Scanning a Windows drive from OS X (-me-do)

From: CHYRON (DSMITHHFX)22 Jul 2010 23:59
To: Oscarvarium (OZGUR) 24 of 40

>I'm currently at about 1GB free so space will need to be made no matter what, just wondering how much I should budget for.

 

I'm thinking you might be borked right there, and you may as well salvage whatever data and do a clean reinstall. On a bigger disk. For xp pro I'd budget minimum 10G, and maybe 20-30G if you're putting all your apps, games etc on there as well.

From: koswix23 Jul 2010 00:03
To: CHYRON (DSMITHHFX) 25 of 40
Are you a mental?
From: ANT_THOMAS23 Jul 2010 00:03
To: Oscarvarium (OZGUR) 26 of 40
To carry on from what Smitthy has said, you'll probably need more than 1GB free but can't you just copy all the stuff you want/need to the OSX partition (if there's enough space) and just start from fresh on the XP partition? Or something like that, maybe use an external hard drive if you have or can get hold of one!
From: CHYRON (DSMITHHFX)23 Jul 2010 01:06
To: ANT_THOMAS 27 of 40
It could even be a swap space/virtual memory issue (coupled with disk fragmentation), & if he freed up another couple of gigs, depending on how much physical memory is in the machine, it might become bootable again.
From: Oscarvarium (OZGUR)23 Jul 2010 01:34
To: ALL28 of 40
Unfortunately when I (got my flatmate to) set up Boot Camp I didn't envision using it very often so I only put aside 30 of my 150 Gubs. I could quite easily transfer it to OS X partition, my PC or external drive but I'd worry about losing setup stuff because that's the kind of thing I worry about.
From: Manthorp23 Jul 2010 06:32
To: koswix 29 of 40
Seems a bit harsh. Especially coming from you.
From: koswix23 Jul 2010 08:29
To: Manthorp 30 of 40
:C
From: Matt23 Jul 2010 09:50
To: Oscarvarium (OZGUR) 31 of 40
Funny you mention this. I used a tool called Winclone (a Mac app designed for cloning Windows partitions and restoring them) to perform exactly this procedure (increase Boot Camp partition size without reinstalling Windows). You can't do it in Disk Utility, but it's really not that hard.

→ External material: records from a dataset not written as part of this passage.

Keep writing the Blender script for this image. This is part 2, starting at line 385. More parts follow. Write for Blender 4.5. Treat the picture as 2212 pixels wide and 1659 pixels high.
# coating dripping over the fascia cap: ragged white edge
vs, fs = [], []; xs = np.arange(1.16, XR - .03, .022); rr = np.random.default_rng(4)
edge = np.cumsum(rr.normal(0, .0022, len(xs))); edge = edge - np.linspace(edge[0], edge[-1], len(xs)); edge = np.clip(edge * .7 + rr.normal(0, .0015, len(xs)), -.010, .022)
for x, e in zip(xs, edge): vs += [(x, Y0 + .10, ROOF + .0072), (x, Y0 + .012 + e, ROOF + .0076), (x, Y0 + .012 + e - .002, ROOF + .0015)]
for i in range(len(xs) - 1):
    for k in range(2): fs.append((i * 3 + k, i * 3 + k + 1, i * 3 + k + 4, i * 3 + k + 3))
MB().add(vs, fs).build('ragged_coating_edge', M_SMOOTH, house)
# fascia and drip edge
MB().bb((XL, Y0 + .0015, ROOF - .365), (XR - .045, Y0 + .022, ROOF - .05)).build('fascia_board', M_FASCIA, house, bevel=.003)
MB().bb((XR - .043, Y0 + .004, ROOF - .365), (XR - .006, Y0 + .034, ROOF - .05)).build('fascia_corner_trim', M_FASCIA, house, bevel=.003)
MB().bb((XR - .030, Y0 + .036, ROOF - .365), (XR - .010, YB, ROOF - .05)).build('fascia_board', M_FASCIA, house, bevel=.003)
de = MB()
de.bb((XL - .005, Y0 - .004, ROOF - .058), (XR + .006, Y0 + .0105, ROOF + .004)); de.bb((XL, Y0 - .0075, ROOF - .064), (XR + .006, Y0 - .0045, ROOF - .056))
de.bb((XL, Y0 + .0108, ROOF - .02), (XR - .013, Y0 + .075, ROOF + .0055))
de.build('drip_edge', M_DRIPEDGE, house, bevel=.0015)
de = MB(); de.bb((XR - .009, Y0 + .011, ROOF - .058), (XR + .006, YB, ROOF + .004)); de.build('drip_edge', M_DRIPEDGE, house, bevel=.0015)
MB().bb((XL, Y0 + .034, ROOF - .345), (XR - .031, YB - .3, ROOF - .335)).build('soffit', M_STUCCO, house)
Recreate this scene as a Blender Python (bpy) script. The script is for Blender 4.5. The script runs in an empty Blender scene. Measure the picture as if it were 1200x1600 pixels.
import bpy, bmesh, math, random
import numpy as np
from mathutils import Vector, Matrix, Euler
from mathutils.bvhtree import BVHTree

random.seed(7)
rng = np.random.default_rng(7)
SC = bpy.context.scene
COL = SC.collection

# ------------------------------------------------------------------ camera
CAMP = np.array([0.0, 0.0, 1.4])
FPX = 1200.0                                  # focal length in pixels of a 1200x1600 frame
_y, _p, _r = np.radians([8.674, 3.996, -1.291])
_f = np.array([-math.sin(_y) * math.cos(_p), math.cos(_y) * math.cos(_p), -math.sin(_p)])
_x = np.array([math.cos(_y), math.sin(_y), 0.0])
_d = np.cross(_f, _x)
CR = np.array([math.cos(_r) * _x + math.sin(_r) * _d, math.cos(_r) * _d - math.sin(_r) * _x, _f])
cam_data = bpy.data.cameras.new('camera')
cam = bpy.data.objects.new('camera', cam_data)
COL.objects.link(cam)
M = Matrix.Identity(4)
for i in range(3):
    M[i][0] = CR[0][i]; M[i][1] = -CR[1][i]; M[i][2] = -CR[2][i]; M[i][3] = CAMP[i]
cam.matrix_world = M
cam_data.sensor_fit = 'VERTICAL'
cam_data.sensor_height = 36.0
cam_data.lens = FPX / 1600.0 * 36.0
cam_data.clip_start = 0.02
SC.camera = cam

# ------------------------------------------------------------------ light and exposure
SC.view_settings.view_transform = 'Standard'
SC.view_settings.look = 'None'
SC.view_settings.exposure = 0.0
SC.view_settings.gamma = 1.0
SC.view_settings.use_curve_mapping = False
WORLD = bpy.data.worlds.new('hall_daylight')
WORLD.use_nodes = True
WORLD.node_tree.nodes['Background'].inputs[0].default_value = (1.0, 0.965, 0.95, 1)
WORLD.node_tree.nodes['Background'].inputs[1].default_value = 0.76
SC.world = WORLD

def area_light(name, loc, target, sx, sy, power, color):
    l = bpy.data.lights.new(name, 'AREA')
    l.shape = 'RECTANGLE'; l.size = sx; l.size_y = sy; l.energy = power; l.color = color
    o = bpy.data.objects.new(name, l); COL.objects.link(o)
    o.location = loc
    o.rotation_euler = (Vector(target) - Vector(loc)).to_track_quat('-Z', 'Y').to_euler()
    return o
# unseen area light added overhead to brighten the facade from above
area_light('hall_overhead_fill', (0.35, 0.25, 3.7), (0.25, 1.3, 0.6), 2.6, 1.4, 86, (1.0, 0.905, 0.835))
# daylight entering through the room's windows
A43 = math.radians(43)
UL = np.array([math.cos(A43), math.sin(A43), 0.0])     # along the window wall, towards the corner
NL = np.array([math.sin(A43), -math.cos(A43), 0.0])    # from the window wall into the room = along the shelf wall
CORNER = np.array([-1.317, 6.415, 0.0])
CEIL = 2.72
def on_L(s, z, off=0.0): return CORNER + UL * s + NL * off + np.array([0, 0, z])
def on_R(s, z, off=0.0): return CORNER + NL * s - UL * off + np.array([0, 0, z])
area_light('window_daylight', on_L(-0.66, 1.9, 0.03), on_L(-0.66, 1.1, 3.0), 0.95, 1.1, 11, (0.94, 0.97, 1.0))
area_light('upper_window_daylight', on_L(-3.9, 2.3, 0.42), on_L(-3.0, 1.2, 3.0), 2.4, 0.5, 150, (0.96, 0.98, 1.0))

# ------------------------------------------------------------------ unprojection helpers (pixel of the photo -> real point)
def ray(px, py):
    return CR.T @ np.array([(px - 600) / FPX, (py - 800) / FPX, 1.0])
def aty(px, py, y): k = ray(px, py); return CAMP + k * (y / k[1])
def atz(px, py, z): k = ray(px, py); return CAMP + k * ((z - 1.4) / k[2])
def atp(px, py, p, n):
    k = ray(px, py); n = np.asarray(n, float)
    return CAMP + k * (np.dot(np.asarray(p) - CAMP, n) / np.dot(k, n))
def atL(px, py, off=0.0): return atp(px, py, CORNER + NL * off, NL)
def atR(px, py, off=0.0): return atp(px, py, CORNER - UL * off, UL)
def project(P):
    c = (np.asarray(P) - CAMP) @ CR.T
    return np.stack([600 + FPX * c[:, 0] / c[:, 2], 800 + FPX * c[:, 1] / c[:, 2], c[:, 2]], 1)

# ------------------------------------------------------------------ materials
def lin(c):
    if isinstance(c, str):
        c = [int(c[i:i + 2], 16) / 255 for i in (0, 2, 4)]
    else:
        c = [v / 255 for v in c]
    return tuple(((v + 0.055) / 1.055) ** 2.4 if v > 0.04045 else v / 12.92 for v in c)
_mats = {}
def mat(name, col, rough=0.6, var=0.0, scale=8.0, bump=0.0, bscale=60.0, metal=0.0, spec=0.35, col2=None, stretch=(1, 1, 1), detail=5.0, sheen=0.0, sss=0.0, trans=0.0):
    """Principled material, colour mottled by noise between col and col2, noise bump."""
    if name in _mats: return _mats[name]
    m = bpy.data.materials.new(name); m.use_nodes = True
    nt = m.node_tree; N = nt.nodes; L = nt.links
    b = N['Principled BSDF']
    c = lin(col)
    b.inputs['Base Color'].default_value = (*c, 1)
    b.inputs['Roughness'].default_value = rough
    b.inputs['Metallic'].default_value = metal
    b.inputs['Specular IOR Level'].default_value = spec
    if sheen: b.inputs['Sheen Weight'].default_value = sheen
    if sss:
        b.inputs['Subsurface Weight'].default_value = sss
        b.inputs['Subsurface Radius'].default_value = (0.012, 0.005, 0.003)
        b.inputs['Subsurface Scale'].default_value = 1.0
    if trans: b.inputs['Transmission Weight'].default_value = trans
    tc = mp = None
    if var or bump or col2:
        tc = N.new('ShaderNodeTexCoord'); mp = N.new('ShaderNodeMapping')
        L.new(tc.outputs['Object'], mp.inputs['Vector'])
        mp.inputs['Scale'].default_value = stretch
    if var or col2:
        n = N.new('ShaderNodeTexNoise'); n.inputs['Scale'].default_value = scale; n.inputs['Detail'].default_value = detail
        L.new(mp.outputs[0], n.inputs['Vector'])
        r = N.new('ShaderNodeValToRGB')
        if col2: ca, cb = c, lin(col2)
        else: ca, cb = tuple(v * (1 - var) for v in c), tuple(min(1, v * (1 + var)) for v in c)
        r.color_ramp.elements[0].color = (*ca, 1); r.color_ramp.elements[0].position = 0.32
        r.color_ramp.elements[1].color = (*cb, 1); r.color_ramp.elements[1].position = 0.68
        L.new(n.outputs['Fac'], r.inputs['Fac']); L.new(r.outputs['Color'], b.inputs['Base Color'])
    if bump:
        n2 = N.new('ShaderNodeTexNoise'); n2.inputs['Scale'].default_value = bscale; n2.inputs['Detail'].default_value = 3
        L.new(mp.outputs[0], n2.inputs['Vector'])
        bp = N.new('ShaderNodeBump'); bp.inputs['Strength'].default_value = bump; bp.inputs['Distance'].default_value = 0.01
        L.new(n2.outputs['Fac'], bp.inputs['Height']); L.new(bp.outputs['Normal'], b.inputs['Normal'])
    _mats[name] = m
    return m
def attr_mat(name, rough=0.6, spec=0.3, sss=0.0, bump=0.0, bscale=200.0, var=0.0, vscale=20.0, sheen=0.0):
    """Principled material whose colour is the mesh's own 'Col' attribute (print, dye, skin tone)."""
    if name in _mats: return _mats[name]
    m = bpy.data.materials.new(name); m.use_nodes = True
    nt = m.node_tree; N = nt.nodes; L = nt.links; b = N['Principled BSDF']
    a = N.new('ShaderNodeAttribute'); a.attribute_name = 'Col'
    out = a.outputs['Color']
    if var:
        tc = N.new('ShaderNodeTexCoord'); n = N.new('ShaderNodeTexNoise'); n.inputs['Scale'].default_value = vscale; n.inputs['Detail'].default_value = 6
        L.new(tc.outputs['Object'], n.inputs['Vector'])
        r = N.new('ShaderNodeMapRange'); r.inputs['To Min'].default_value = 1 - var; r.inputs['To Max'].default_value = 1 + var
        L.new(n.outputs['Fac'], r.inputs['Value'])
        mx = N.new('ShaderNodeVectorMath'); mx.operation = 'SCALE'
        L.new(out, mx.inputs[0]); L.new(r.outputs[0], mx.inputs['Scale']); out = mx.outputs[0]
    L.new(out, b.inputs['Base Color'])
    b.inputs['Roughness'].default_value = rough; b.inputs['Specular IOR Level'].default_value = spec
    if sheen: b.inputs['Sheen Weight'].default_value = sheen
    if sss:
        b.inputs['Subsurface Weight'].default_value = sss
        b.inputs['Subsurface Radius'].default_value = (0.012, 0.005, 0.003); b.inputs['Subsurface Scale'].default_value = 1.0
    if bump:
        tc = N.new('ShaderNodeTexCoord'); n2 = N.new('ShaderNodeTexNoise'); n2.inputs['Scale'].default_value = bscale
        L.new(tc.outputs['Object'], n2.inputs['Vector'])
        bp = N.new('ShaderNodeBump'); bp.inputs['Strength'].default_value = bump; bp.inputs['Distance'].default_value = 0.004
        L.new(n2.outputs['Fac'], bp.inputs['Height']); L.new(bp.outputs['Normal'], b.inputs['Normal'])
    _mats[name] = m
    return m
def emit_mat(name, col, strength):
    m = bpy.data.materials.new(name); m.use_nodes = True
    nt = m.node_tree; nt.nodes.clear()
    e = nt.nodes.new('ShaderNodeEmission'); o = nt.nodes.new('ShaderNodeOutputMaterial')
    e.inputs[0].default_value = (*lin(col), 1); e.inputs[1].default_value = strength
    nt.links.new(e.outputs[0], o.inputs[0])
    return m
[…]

1. Convert your Windows partition to NTFS, if it isn't already
2. Clone the partition (with Winclone) to an external drive
3. Using Boot Camp Assistant, delete the old Windows partition
4. Relaunch it and create a new, larger partition
5. Cancel the install when prompted (choose Quit and Install Later)
6. Restore the clone you made earlier to the new, larger partition


Then find out which edition and license of Windows you have and perform a repair install. Huzzah.
From: koswix23 Jul 2010 10:03
To: Matt 32 of 40
'ang on, if it's home he can't use NTFS, can he?

EDIT: Hmm, apparently he can. Must have been thinking about encryption :$
EDITED: 23 Jul 2010 10:17 by KOSWIX
From: ANT_THOMAS23 Jul 2010 10:45
To: Oscarvarium (OZGUR) 33 of 40
So what you're saying is you really don't want to start from scratch with a fresh XP install?
From: Oscarvarium (OZGUR)23 Jul 2010 11:43
To: ANT_THOMAS 34 of 40

Well I'd rather not, but if it's the only way then I'll go for it. I might use the WinClone thing or just copy all my stuff over to my PC and install a fresh Windows.

 

Either way, I'm probably going to do it slowly. I have the lazies.

Message 37580.35 was deleted
From: CHYRON (DSMITHHFX)21 Oct 2019 10:09
To: ALL36 of 40
ntfs-3g

oh. this is really fucking old. more coffee.  :-$
EDITED: 21 Oct 2019 13:58 by DSMITHHFX
Message 37580.37 was deleted
From: william (WILLIAMA)23 Oct 2019 19:24
To: ALL38 of 40
The tension is palpable. 
From: gracia (GRACEINC)30 Oct 2019 11:19
To: CHYRON (DSMITHHFX) 39 of 40
As far i remember its chkdsk /? from CMD and chkdsk /f to fix file system information errors; or chkdsk /r for the disk repair....
From: CHYRON (DSMITHHFX)30 Oct 2019 16:48
To: gracia (GRACEINC) 40 of 40
I've got a printout of the instructions buried somewhere. Haven't needed to use it since I switched to Windows 7. I use ntfs-3g all the time to mount ntfs partitions on linux, not for running fs checks though.